NEW YORK (AP) _ Texas Air Corp. Chairman Frank Lorenzo said Wednesday he turned down Peter V. Ueberroth's proposed purchase of Eastern Airlines because a takeover by a trustee was bad for the airlines' shareholders.

Lorenzo gave his reasons for the purchase collapse to Columbia University graduate students at a lecture that was closed to the media.

Ueberroth offered $464 million for the strikebound airline and the deal for a time seemed likely until talks broke down for good over the issue of who would control the airline as it emerged from bankruptcy.

Eastern's unions demanded that the courts appoint a trustee but Lorenzo refused.

''He blamed it (the collapse) on the unions,'' said Michael Danitz, 27. ''He felt he should have been running the airline in the interim. He felt he was better qualified being in the airline (business) than somebody who's a trustee of the court.''

Steve Mazzari, 27, another student, said Lorenzo gave the audience a historical perspective on the Eastern troubles and then explained ''why the Uebberoth deal did not fly.''

Lorenzo told the students he wanted to ''run the company until we can pay our shareholders,'' he said. ''He said he was looking for the best deal in the interest of the shareholders.

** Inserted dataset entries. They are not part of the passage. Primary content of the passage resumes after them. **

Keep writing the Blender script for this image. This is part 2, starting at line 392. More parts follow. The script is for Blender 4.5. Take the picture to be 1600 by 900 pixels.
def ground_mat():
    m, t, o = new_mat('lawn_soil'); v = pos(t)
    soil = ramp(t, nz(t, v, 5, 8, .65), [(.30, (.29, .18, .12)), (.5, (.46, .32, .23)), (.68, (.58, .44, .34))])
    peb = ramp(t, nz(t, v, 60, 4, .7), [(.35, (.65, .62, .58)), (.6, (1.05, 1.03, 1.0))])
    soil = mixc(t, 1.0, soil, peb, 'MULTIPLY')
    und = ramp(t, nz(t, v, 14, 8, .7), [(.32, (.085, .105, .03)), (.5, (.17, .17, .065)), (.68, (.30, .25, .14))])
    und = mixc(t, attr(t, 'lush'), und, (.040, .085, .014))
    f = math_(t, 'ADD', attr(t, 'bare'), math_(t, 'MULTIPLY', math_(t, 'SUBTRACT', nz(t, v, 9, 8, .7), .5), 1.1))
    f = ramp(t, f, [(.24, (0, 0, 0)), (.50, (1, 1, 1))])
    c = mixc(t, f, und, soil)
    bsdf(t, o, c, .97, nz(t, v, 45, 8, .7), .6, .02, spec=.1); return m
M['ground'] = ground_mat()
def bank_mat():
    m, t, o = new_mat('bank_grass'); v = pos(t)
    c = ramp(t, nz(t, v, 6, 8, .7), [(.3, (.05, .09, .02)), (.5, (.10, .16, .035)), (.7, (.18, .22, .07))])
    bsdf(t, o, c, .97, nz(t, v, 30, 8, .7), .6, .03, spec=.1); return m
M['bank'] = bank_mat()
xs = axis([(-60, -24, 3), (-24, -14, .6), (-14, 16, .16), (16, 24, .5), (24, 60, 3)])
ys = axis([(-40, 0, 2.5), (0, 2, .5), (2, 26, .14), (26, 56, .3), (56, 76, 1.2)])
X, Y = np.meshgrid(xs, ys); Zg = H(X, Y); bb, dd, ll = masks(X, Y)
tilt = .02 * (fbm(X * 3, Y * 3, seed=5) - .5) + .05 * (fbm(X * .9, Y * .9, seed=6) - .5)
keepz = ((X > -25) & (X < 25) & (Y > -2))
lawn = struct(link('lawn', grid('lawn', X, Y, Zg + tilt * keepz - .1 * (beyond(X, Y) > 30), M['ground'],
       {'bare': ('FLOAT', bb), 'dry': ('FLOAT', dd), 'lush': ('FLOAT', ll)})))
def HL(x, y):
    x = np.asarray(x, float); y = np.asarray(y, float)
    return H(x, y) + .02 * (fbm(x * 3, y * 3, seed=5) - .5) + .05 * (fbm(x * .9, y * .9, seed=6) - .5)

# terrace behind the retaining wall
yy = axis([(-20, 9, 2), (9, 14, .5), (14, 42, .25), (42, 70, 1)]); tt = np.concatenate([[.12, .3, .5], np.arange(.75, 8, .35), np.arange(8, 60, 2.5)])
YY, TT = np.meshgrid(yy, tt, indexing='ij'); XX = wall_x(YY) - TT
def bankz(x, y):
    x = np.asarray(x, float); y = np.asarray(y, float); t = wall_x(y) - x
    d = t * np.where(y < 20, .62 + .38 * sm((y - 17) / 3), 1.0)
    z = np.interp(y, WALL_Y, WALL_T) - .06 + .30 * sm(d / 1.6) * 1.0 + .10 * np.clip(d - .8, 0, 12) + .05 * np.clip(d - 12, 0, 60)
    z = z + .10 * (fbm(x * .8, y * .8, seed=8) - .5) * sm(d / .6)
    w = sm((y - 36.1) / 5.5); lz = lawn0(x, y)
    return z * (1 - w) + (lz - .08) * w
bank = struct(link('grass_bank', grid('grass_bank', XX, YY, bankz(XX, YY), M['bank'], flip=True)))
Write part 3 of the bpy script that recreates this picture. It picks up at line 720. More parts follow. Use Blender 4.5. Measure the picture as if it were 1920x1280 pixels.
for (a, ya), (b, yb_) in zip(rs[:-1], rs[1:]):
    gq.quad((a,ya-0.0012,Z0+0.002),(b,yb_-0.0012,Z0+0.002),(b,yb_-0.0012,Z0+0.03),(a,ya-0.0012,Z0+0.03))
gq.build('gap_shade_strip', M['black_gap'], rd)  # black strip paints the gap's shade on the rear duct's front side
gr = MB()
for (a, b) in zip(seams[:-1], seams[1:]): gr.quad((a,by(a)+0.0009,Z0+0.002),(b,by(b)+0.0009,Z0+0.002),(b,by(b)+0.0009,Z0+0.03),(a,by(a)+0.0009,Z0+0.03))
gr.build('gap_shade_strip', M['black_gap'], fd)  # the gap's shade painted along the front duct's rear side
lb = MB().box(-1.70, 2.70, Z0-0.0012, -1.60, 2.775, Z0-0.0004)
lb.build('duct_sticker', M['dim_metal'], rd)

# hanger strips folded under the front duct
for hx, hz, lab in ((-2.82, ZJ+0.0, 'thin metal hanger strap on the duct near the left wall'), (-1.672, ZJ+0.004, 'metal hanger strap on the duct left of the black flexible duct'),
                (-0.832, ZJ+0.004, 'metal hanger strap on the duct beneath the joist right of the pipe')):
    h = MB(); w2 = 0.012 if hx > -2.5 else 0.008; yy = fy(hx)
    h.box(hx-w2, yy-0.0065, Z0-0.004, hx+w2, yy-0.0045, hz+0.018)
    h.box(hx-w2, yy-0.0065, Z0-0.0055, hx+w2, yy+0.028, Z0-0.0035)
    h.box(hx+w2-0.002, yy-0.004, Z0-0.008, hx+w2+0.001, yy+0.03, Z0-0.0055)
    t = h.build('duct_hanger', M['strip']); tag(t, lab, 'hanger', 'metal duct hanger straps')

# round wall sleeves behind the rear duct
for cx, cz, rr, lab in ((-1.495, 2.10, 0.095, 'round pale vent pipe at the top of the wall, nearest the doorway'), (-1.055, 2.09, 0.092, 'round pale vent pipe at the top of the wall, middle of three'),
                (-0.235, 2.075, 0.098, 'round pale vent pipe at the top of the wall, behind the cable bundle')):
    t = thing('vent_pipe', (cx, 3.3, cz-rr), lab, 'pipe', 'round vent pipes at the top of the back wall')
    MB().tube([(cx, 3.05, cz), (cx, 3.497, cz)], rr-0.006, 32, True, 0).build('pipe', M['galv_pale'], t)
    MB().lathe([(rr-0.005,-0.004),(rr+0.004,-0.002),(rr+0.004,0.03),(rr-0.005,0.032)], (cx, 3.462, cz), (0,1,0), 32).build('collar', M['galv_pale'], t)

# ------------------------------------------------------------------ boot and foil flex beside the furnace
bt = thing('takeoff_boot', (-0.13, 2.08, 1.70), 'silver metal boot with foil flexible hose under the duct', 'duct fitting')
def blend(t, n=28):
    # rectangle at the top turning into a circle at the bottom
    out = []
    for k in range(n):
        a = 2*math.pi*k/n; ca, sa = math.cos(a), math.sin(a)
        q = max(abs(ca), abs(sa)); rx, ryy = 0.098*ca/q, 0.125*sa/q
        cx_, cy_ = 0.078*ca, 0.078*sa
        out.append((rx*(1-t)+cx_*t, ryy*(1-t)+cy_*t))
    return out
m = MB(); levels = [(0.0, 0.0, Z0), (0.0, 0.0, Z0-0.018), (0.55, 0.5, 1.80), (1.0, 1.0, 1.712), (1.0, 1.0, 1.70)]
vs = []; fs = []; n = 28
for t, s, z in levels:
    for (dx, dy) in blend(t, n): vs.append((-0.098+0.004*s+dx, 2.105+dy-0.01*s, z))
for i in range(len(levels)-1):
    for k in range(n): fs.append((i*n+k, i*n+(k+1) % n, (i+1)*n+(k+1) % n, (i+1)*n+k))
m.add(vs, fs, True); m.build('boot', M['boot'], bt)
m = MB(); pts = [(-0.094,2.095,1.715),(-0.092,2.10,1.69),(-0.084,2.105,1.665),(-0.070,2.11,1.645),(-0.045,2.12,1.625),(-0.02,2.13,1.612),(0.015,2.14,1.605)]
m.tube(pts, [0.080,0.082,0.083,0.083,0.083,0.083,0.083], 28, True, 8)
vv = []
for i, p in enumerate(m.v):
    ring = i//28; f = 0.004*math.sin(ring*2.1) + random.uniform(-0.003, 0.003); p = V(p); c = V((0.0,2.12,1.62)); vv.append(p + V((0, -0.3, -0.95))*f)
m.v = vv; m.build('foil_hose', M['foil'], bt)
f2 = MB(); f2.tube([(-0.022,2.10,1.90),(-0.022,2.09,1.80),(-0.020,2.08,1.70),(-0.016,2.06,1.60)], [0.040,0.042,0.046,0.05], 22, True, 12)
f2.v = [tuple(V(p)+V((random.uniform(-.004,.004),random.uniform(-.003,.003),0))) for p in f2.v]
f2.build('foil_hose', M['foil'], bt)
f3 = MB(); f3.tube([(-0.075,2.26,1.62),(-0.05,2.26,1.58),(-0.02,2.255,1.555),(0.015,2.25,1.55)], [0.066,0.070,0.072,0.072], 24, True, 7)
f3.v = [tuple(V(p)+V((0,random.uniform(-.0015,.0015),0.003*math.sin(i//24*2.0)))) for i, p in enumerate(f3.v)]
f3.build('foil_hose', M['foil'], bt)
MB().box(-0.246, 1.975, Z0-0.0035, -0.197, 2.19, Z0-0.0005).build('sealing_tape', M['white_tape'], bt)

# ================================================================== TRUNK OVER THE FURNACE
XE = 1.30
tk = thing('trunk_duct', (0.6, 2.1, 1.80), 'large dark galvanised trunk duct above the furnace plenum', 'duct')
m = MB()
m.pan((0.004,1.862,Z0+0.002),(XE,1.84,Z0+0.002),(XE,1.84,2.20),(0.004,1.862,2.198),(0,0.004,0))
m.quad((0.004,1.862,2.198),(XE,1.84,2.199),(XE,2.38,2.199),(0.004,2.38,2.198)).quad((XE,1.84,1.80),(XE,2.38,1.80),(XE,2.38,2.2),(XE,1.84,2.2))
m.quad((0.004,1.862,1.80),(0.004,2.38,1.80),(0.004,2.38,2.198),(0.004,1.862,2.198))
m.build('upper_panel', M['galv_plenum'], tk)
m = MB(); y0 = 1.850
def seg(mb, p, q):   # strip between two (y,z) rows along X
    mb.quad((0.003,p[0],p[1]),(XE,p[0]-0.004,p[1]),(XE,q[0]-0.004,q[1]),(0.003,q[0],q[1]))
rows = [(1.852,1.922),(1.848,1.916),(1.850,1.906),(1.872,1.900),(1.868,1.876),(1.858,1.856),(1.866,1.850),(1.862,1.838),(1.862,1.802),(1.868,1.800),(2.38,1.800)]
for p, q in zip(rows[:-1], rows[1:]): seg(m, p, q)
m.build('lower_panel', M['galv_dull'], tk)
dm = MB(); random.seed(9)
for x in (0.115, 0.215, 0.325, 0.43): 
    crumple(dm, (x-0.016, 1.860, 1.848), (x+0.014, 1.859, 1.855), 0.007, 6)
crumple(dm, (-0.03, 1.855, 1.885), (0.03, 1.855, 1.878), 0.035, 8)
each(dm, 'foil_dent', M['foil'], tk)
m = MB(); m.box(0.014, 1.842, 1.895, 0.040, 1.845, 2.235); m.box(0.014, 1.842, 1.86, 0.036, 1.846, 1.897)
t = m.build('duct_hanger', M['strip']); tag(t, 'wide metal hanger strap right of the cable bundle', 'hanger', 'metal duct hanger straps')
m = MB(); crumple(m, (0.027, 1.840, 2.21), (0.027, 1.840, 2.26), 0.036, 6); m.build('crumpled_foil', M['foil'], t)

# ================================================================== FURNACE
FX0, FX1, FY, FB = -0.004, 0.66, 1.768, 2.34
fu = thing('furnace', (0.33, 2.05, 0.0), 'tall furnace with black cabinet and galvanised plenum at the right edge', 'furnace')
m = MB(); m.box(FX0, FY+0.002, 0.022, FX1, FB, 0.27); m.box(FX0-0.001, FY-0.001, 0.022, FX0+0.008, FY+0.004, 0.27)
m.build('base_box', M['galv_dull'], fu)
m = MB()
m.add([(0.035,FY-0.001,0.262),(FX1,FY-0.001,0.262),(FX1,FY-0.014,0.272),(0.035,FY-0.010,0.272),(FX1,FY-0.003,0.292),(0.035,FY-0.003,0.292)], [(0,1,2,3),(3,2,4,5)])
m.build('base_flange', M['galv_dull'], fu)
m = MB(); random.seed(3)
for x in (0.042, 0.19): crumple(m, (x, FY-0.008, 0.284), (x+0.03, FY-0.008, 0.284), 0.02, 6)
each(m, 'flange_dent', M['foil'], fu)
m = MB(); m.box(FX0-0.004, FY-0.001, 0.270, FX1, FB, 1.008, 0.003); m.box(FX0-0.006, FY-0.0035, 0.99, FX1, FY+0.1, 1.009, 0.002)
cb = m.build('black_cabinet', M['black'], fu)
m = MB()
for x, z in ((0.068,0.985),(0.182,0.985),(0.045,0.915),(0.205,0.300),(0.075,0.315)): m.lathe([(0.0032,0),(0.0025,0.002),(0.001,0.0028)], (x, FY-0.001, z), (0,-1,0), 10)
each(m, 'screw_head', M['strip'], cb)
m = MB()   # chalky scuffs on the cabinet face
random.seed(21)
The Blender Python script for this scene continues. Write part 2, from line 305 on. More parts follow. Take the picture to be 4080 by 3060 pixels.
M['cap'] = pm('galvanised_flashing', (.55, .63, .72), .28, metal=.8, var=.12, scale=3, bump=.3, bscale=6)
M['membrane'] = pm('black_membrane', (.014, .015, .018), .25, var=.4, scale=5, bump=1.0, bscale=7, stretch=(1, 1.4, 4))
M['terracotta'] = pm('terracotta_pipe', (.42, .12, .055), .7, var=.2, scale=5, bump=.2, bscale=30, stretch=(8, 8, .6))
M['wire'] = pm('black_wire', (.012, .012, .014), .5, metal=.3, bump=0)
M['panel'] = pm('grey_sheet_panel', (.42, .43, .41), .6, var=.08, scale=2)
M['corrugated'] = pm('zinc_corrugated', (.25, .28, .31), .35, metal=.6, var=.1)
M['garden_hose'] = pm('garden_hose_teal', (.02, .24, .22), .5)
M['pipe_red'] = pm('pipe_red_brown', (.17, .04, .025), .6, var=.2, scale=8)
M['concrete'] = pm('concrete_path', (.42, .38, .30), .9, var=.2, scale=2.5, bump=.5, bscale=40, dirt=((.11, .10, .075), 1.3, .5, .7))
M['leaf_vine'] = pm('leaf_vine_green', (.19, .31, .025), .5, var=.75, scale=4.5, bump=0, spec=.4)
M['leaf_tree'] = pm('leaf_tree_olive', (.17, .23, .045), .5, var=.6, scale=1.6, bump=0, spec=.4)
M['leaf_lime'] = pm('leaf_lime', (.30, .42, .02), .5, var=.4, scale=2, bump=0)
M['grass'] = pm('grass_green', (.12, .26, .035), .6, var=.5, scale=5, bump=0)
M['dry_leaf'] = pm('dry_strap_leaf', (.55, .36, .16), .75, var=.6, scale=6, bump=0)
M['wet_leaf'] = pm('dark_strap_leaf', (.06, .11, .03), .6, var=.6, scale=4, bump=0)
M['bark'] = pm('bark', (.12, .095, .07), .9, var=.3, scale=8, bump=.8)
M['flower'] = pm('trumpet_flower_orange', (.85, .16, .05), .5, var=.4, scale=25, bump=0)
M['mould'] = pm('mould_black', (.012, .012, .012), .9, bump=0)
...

He thought hiring a trustee was not in their best interest.''

Another student who asked not to be identified said Lorenzo told them he planned to sell some of Eastern's assets ''and that will be better for the shareholders.''

About 100 protesters marched outside Uris Hall, where Lorenzo spoke for 20 minutes about the airline industry since deregulation and then answered students' questions for another 40 minutes.

One protester carried a sign that read, ''Frankie smooth talk '59. Some things never change.'' Lorenzo was graduated from Columbia in 1959.

The executive avoided the protesters by going through an underground entrance to address the lecture which had been scheduled since November as part of the university's Distinguished Lecture Series.

Marie-Odile Taillard, chairwoman of the series, said Lorenzo had asked that reporters not be among the 250 to 300 graduate business students who warmly applauded him at the conclusion of his lecture.

But not all the students were impressed.

''I went in there with a pretty bad impression of him and it didn't change,'' said one student, who asked not to be identified.

''He felt he was a scapegoat. He blamed everybody else for the situation. He seemed very unemotional,'' the student said.

Outside, striking Eastern pilot Harry MacLaughlin, 58, marched with other protesters as four security officers checked student identification cards at the building's front entrance.

''He's a brilliant person, a financial wizard,'' MacLaughlin said of Lorenzo. ''But he treats his employees in a demeaning manner.''

Danitz said one student asked Lorenzo what the students should do if they someday find themselves embroiled in a difficult labor situation.

''If it's a non-union place, don't let them in,'' Danitz quoted Lorenzo as saying.

''He said if management is doing a good job, there's no reason for unions to come in,'' Danitz said.